Nearly a year after deploying more ships and aircraft to the waters around South and Central America, the Navy and Coast Guard continue to make multi-ton drug busts, and their personnel are engaging suspected smugglers on a daily basis, the top U.S military commander in the region said in January.

U.S. Southern Command, which oversees U.S. military operations in the region, began enhanced counternarcotics operations on April 1, acting on a directive from then-President Donald Trump to further disrupt the flow of drugs to the United States.

Since then, Navy destroyers, littoral combat ships, and helicopters, Coast Guard cutters and helicopters, and Navy and Air Force patrol and reconnaissance planes have increased their presence in the region.

At the Surface Navy Association symposium in mid-January, Adm. Craig Faller, head of Southern Command, said the sailors involved “are making a difference.”

US Coast Guard helicopter HITRON Helicopter Interdiction Tactical Squadron warning shots
A Helicopter Interdiction Tactical Squadron crew demonstrates warning shots fired at a non-compliant boat, September 24, 2009. (U.S. Coast Guard/Petty Officer 3rd Class Michael Hulme)

Faller said he had met with destroyer crews who took part in counternarcotics patrols. The patrols usually last for 60 to 70 days and they integrate the Coast Guard crews throughout.

“We do detection and monitoring. That’s our mission, so we use the intelligence to find the threat, track the threat, and then Coast Guard law enforcement… do the actual interdiction and detention,” Faller said, calling it “a very good mashup” between the two services.

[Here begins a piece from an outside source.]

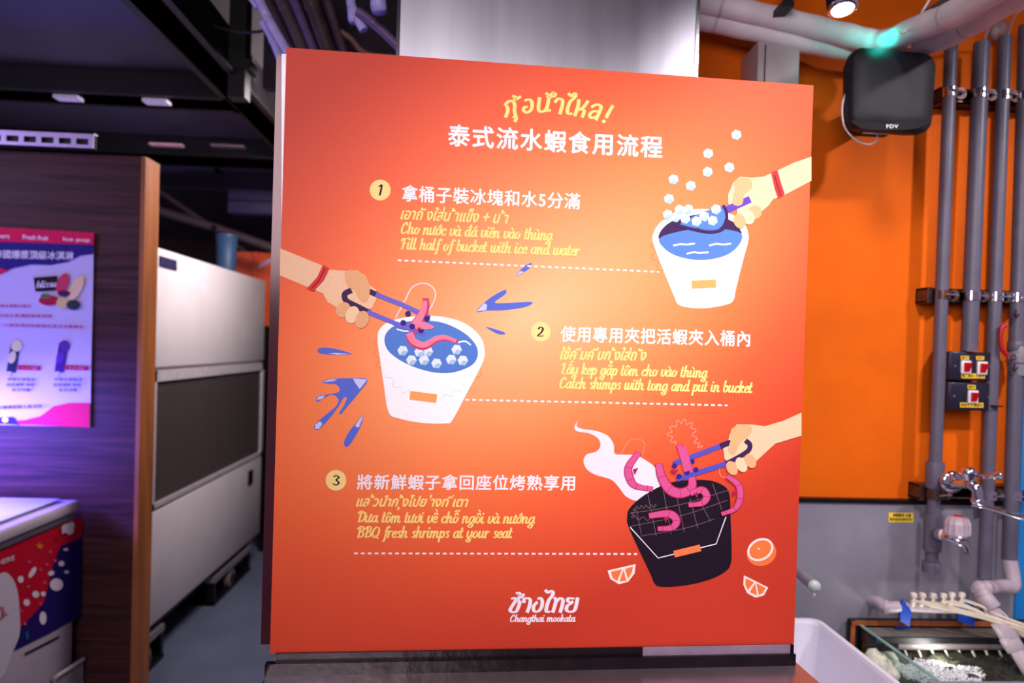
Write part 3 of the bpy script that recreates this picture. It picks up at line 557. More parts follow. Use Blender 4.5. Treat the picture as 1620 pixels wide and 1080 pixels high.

“Coast Guard HITRON teams, which are sniper teams, have integrated into U.S. Navy helicopters. So our Navy crews are involved in decisions to use… warning shots and disabling fire daily. I mean, it is a daily event,” Faller added. “We average numbers, sometimes large numbers, of events daily, and they’ve done it safely, effectively, completely in compliance with all the law of war and with precision. [I’m] very proud of that.”

The Coast Guard is a military branch, but unlike the other service branches, it has law-enforcement authority, and Coast Guard crews have long been on the frontline against high-seas drug trafficking.